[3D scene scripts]
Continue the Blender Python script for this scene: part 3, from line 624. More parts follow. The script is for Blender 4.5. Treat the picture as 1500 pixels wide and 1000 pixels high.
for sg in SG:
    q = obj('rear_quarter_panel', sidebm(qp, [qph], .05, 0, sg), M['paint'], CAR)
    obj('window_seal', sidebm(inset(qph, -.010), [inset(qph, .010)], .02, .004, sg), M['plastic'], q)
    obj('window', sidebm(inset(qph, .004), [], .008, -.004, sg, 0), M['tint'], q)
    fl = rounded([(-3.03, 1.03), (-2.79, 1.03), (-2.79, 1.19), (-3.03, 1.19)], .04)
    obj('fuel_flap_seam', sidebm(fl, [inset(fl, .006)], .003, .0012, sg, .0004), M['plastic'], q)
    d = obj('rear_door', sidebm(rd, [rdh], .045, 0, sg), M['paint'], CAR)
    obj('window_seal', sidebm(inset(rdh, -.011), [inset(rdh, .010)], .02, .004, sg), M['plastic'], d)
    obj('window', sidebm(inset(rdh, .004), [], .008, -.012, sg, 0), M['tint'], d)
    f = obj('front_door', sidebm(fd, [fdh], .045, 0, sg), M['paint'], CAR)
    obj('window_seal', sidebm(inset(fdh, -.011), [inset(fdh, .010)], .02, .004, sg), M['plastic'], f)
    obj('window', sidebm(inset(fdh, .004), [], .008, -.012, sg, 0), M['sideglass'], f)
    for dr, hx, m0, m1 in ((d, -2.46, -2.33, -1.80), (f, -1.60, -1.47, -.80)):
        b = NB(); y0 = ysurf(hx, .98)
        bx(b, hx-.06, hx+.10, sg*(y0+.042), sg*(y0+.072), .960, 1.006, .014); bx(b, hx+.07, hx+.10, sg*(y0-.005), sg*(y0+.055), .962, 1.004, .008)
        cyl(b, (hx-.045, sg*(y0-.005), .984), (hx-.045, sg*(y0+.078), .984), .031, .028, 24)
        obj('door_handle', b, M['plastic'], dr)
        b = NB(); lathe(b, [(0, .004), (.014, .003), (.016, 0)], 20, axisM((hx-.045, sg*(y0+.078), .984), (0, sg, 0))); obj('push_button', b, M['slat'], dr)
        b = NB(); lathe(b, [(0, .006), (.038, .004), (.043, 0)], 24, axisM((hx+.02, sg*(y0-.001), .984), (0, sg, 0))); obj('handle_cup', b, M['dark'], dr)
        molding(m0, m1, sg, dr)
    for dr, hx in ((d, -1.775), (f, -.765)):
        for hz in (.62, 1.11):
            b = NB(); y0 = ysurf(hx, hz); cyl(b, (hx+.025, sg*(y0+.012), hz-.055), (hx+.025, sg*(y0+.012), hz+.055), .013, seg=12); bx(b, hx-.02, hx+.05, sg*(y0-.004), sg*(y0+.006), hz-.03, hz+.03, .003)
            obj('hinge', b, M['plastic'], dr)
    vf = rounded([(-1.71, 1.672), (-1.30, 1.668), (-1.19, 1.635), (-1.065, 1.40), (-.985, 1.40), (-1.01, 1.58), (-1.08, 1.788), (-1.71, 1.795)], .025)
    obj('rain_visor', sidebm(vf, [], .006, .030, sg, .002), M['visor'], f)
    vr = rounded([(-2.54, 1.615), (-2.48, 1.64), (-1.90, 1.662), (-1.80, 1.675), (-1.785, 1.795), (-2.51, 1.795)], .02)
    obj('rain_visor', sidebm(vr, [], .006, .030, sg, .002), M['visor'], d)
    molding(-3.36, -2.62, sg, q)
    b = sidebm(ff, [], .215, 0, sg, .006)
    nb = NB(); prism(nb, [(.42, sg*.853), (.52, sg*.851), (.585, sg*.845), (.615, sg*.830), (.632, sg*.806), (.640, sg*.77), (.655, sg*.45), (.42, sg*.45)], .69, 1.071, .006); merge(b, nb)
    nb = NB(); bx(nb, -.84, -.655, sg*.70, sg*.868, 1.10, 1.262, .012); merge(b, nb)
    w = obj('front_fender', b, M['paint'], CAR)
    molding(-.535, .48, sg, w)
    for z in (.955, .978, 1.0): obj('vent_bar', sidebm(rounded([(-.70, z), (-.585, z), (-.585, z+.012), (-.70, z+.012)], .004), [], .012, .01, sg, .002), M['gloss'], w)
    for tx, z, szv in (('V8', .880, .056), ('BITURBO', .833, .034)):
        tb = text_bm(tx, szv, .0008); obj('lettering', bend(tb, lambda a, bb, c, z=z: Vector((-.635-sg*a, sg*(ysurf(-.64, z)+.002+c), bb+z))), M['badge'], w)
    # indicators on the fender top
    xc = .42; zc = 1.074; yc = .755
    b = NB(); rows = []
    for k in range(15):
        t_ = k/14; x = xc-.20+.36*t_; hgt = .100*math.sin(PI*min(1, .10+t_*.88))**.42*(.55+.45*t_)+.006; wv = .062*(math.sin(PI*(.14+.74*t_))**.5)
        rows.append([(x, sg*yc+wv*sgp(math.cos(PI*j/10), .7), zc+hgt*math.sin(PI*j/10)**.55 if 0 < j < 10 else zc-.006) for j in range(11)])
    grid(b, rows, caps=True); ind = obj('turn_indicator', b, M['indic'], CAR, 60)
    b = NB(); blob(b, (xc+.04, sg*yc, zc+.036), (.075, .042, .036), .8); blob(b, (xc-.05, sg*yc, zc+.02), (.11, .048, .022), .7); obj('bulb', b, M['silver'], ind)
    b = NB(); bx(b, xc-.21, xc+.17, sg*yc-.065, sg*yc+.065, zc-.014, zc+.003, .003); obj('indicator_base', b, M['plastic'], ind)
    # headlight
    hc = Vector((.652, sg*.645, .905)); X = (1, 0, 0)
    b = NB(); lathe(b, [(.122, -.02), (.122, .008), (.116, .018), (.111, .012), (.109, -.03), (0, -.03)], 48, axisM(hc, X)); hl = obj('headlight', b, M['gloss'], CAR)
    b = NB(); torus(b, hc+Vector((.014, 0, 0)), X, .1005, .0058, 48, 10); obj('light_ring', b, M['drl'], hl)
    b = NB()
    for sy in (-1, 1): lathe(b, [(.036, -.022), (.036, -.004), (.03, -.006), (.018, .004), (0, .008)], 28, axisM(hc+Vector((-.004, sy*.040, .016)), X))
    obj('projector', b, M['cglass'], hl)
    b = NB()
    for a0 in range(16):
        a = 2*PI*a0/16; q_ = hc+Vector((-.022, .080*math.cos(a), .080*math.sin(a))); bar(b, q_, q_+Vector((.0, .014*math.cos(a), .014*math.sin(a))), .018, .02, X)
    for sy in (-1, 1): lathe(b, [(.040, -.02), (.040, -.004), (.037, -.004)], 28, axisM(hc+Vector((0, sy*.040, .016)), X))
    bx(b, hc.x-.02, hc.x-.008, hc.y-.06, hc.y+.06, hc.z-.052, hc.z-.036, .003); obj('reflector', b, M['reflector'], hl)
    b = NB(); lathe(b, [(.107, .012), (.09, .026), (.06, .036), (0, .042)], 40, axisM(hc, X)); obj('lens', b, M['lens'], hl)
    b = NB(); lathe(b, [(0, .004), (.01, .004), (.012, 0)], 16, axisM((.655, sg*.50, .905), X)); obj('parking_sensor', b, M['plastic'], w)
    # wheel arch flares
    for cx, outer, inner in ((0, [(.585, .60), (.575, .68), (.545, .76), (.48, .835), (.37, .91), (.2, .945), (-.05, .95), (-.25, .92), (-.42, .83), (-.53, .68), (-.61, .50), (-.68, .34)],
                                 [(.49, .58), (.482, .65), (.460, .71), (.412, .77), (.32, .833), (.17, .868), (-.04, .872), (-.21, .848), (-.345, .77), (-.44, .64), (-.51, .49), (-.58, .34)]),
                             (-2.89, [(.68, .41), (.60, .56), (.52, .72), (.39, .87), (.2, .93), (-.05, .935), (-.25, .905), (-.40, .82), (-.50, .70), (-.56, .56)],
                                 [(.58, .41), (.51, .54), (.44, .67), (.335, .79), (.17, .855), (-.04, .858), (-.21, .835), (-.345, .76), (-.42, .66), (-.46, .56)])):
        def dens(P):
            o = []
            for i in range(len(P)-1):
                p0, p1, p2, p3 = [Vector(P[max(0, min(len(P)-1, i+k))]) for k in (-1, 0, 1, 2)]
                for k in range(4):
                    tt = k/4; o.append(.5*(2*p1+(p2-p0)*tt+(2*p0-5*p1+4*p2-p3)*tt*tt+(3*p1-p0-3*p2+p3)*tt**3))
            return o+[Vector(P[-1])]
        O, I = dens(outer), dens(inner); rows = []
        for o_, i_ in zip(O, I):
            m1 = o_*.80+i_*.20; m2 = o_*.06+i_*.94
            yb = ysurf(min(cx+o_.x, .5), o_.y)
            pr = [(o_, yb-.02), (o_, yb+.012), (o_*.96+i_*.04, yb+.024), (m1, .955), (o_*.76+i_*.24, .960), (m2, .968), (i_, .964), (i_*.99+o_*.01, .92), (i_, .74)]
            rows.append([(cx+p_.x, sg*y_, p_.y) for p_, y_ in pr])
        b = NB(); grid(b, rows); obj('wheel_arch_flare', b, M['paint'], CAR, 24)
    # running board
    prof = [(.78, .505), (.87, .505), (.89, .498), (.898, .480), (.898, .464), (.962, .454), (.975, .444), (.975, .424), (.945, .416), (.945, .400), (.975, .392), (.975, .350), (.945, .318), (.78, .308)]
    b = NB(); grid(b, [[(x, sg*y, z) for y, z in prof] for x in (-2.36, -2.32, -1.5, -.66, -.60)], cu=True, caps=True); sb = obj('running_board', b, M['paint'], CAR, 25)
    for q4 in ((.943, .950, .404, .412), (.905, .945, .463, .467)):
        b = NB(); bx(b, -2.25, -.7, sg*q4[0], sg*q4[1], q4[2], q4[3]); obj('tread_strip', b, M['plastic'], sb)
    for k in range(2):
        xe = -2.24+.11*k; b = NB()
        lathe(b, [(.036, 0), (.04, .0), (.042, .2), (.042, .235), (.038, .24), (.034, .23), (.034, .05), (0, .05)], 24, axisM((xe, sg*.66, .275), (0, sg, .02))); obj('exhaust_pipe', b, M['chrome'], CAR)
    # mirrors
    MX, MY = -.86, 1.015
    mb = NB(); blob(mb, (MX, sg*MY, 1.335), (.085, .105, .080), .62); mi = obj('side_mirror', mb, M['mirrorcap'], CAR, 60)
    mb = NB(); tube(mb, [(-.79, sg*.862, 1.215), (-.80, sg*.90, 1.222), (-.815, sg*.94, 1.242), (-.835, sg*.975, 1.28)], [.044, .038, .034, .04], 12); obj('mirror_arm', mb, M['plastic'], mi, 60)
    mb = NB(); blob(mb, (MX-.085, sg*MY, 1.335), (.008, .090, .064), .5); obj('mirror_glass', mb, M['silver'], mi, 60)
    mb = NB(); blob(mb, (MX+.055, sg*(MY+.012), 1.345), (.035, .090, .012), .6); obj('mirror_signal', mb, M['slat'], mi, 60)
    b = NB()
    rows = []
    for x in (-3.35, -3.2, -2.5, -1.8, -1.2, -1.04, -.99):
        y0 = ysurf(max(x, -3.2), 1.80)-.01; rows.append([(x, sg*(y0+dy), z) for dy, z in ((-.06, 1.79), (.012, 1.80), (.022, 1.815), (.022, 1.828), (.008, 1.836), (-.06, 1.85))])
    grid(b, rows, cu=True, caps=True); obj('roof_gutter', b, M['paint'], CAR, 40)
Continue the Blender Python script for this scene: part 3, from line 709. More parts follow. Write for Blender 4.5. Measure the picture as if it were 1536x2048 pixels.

- _Challenge_: From the entries above, select each line containing the string "More".

- _Full response_:
Continue the Blender Python script for this scene: part 3, from line 624. More parts follow. The script is for Blender 4.5. Treat the picture as 1500 pixels wide and 1000 pixels high.
Continue the Blender Python script for this scene: part 3, from line 709. More parts follow. Write for Blender 4.5. Measure the picture as if it were 1536x2048 pixels.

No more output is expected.